As speakers at the recent Jamaica Best School Band (JBSB) launch addressed the importance of supporting music programmes in schools, Lloyd Parks and Dean Fraser nodded in agreement.
The veteran musicians came of age during an era when it was cool to play instruments.
Both spoke to the Jamaica Observer after formalities at Edna Manley College of the Visual and Performing Arts recently.
The two fully support the mission and objectives of the competition which starts March 16.
Parks, a bassist who founded We The People Band 48 years ago, has been a judge for the JBSB and donated two bass guitars to winning schools.
"When I see the young talent and how they master their instruments, it touches me," he said. "It means a lot to me and I'll always be on board."
Prior to starting We The People, Parks was a singer in harmony groups The Termites and The Techniques in the late 1960s. He played guitar on songs like Double Barrel, a song that topped the British pop chart in 1973.
Self-taught, his bass lines can be heard on many hit songs by Dennis Brown including Should I, Love Has Found Its Way and Inseparable. Parks also played on Ken Boothe's Everything I Own, which went number one in Britain in 1974.
Fraser, Jamaica's premier saxophonist, was a member of We The People Band for several years. In the late 1960s, he developed his musical chops at the feet of Babe O'Brien, his mentor, then joined the Sonny Bradshaw Seven.
Watching footage of the school bands revived memories of those years.
"This means a lot to me 'cause that's where I started as a youth," said Fraser. He endorsed a statement by Ewan Simpson, chairman of the Jamaica Reggae Industry Association, and one of the launch's speakers, who urged national support for music programmes.
"As one of the speakers said earlier, it [music in Jamaica] is to be looked at as something serious, and not something that if you don't get 10 CXC subjects, then yuh guh play music," he stated.

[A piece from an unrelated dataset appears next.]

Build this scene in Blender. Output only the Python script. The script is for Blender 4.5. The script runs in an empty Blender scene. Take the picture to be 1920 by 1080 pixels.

Parks and Fraser fine-tuned their skills in the 1970s, the golden age of roots-reggae. They rubbed shoulders with pioneer musicians, many of whom attended Alpha Boys' School, such as saxophonists Tommy McCook and Herman Marquis, trumpeter Bobby Ellis, and drummer Lloyd Knibb.
Their contemporaries included drummer Sly Dunbar, bassist Robbie Shakespeare, keyboardists Robbie Lyn, Tyrone Downie and Franklyn "Bubbler" Waul, and guitarist Earl "Chinna" Smith.
Unlike many of his colleagues, Fraser never feared computers would replace musicians, even in the 1980s when most of the music produced in Jamaica was done digitally.
"That was a myth as far as I was concerned. There was always younger, up-and-coming musicians, so that was never in my thoughts," he said.
The 2023 JBSB, which ends April 23, has eight bands divided into two groups.
Pembroke Hall High School, Papine High School, St Mary High School and St Thomas Technical High School are in Group I, while Group II comprises Belair High School, May Day High School, Ferncourt High School and Lennon High School.